DATA BLOCK:
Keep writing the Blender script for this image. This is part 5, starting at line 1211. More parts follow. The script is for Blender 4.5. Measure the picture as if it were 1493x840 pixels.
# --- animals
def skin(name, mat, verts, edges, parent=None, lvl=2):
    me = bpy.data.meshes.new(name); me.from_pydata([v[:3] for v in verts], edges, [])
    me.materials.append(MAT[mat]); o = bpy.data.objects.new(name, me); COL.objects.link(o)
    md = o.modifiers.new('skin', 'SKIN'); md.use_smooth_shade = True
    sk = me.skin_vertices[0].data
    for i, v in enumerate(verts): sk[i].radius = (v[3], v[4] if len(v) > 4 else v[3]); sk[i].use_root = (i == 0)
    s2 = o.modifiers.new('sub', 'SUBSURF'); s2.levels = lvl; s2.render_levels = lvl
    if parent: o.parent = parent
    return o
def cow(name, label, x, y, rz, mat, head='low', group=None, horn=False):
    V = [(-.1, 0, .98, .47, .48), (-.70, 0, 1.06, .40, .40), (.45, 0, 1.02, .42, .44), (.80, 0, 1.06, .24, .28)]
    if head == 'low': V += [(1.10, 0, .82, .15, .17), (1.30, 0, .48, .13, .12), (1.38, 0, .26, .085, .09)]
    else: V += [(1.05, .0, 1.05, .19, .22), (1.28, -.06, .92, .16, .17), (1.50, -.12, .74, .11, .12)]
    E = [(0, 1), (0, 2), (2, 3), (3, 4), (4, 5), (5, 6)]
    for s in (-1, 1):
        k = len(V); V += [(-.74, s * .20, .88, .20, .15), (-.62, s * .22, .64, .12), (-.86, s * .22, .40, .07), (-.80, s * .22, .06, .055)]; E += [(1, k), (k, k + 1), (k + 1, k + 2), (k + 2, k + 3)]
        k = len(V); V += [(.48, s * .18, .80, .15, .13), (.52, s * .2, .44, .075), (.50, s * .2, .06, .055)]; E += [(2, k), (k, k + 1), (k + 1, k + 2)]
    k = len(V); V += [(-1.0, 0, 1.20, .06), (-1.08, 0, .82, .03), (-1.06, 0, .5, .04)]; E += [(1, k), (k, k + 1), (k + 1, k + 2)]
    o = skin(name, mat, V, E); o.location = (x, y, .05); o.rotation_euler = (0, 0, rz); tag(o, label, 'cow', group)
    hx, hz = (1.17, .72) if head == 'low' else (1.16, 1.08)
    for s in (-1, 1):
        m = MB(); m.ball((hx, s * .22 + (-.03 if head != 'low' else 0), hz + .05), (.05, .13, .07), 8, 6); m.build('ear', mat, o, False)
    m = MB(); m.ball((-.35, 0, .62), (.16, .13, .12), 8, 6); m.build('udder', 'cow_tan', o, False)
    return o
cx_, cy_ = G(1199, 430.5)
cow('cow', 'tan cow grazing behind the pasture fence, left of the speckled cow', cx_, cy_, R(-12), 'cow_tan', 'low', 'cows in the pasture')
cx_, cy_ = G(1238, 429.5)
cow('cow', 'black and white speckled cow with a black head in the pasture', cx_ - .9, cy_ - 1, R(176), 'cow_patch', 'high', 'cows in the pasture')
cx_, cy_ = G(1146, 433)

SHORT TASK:
Restate the data above word for word, please.

RESPONSE TO THIS EXERCISE:
Keep writing the Blender script for this image. This is part 5, starting at line 1211. More parts follow. The script is for Blender 4.5. Measure the picture as if it were 1493x840 pixels.
# --- animals
def skin(name, mat, verts, edges, parent=None, lvl=2):
    me = bpy.data.meshes.new(name); me.from_pydata([v[:3] for v in verts], edges, [])
    me.materials.append(MAT[mat]); o = bpy.data.objects.new(name, me); COL.objects.link(o)
    md = o.modifiers.new('skin', 'SKIN'); md.use_smooth_shade = True
    sk = me.skin_vertices[0].data
    for i, v in enumerate(verts): sk[i].radius = (v[3], v[4] if len(v) > 4 else v[3]); sk[i].use_root = (i == 0)
    s2 = o.modifiers.new('sub', 'SUBSURF'); s2.levels = lvl; s2.render_levels = lvl
    if parent: o.parent = parent
    return o
def cow(name, label, x, y, rz, mat, head='low', group=None, horn=False):
    V = [(-.1, 0, .98, .47, .48), (-.70, 0, 1.06, .40, .40), (.45, 0, 1.02, .42, .44), (.80, 0, 1.06, .24, .28)]
    if head == 'low': V += [(1.10, 0, .82, .15, .17), (1.30, 0, .48, .13, .12), (1.38, 0, .26, .085, .09)]
    else: V += [(1.05, .0, 1.05, .19, .22), (1.28, -.06, .92, .16, .17), (1.50, -.12, .74, .11, .12)]
    E = [(0, 1), (0, 2), (2, 3), (3, 4), (4, 5), (5, 6)]
    for s in (-1, 1):
        k = len(V); V += [(-.74, s * .20, .88, .20, .15), (-.62, s * .22, .64, .12), (-.86, s * .22, .40, .07), (-.80, s * .22, .06, .055)]; E += [(1, k), (k, k + 1), (k + 1, k + 2), (k + 2, k + 3)]
        k = len(V); V += [(.48, s * .18, .80, .15, .13), (.52, s * .2, .44, .075), (.50, s * .2, .06, .055)]; E += [(2, k), (k, k + 1), (k + 1, k + 2)]
    k = len(V); V += [(-1.0, 0, 1.20, .06), (-1.08, 0, .82, .03), (-1.06, 0, .5, .04)]; E += [(1, k), (k, k + 1), (k + 1, k + 2)]
    o = skin(name, mat, V, E); o.location = (x, y, .05); o.rotation_euler = (0, 0, rz); tag(o, label, 'cow', group)
    hx, hz = (1.17, .72) if head == 'low' else (1.16, 1.08)
    for s in (-1, 1):
        m = MB(); m.ball((hx, s * .22 + (-.03 if head != 'low' else 0), hz + .05), (.05, .13, .07), 8, 6); m.build('ear', mat, o, False)
    m = MB(); m.ball((-.35, 0, .62), (.16, .13, .12), 8, 6); m.build('udder', 'cow_tan', o, False)
    return o
cx_, cy_ = G(1199, 430.5)
cow('cow', 'tan cow grazing behind the pasture fence, left of the speckled cow', cx_, cy_, R(-12), 'cow_tan', 'low', 'cows in the pasture')
cx_, cy_ = G(1238, 429.5)
cow('cow', 'black and white speckled cow with a black head in the pasture', cx_ - .9, cy_ - 1, R(176), 'cow_patch', 'high', 'cows in the pasture')
cx_, cy_ = G(1146, 433)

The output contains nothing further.